Kodish does something similar. Using "meaning of life" he outlines it in a way that is completely western in concept and principles. Someone living under a totalitarian system where the underpinnings is adherence to the state would never examine the possibility of "self" meaning any more than a modern Dutch thinker would come up with theories where collective thinking takes place. In those situations, the personal identity of "I" would be subjugated to the collective identity of "us." (Notice that our current president constantly refers to the "collective" in most of his speeches. He refers to collective salvation, economic benefit, law, ownership and property in a collective manner rather than an individual one. So when Kodish defines the meaning of life statement in a personal manner, he is showing one of the strengths of GS for a western mind. Yes, GS is a valuable tool to allow I, Me, You to understand on an individual level but not on a collective level. Yet, GS requires agreement of definition and understanding of specifics so that generalizations can be made. If I can communicate what life means to me, it gives anyone I talk with a better chance of understanding what I mean when I speak.

Global belief systems such as political religious systems hinder communication and understanding because they rely on a fixed set of principles when the reality we are constantly confronted with is one where everything bends or is flexible. Kodish takes this concept of and attaches it with the GS concept of Time-Binding. Time-binding is basically an accumulation of information transmitted over generations or over the span of a generation. Remember that the ability to transmit or receive information does not equate with using that information but Kodish follows the Korzybski model in that sense. It's one of the few areas of disagreement I have with the book.

Time-Binders are those people who through some method become aware of the continuity of the human flow regardless of what they are told or goes on around them. An interesting read that sheds light on this is "Cosmic Consciousness" by Richard Bucke. One would suspect that Korzybski would have little regard for a book with such a title but he would be wrong. CC basically points out people who have had some kind of experience that transcends day-to-day tasks and opens them to perceive a larger, more inclusive view of humanity.
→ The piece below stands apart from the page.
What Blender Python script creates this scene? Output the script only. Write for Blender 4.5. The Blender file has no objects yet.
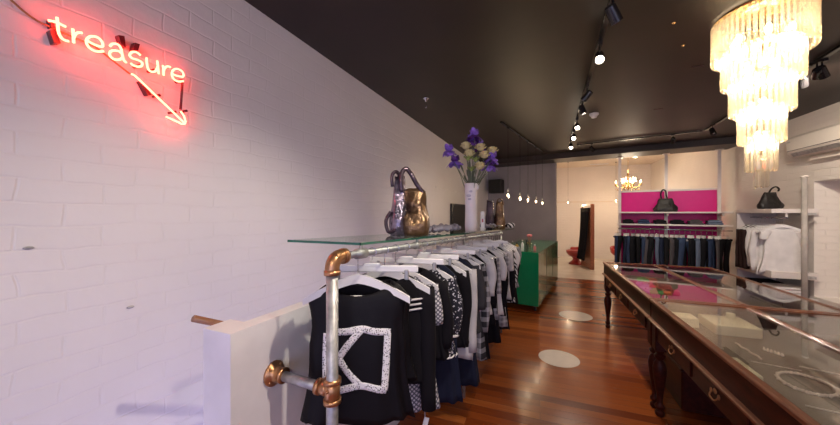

Another thing that Kodish explains well is how belief systems can be deciphered and how belief in belief can be used against he believer. In this sense, there is no collective awakening founded on belief because as soon as the collective awakens to whatever they are told, they are no further along than before. I remember sometime in the past that I was having an argument about whether music was the universal language. Stravinsky wrote that music was inherently meaningless and couldn't transmit anything. We, of course, have music that makes us happy, sad, melancholy but this is because we have come to associate the music with the feeling. There is no way that the feeling would invoke the music without the association first. Feelings of any kind can't automatically invoke any kind of sound association unless that association is already established. Taking a long walk with a group doesn't cause someone to start conceptualizing and understanding "marching" music like that of John Sousa. Somewhere, one must have seen people marching to the music and voila the association is made. Kodish points this out but using other examples and it's one of the better aspects of the book.

So how well does Kodish represent GS? Very well. But he goes further. He shows how one can use information derived from reexamining some basic principles divorced from dogma to understand how real the real can appear without a way to ferret out the wheat from the chaff.

GS has its detractors but it would be hard to find much fault with the inquiries posited by Bruce I. Kodish.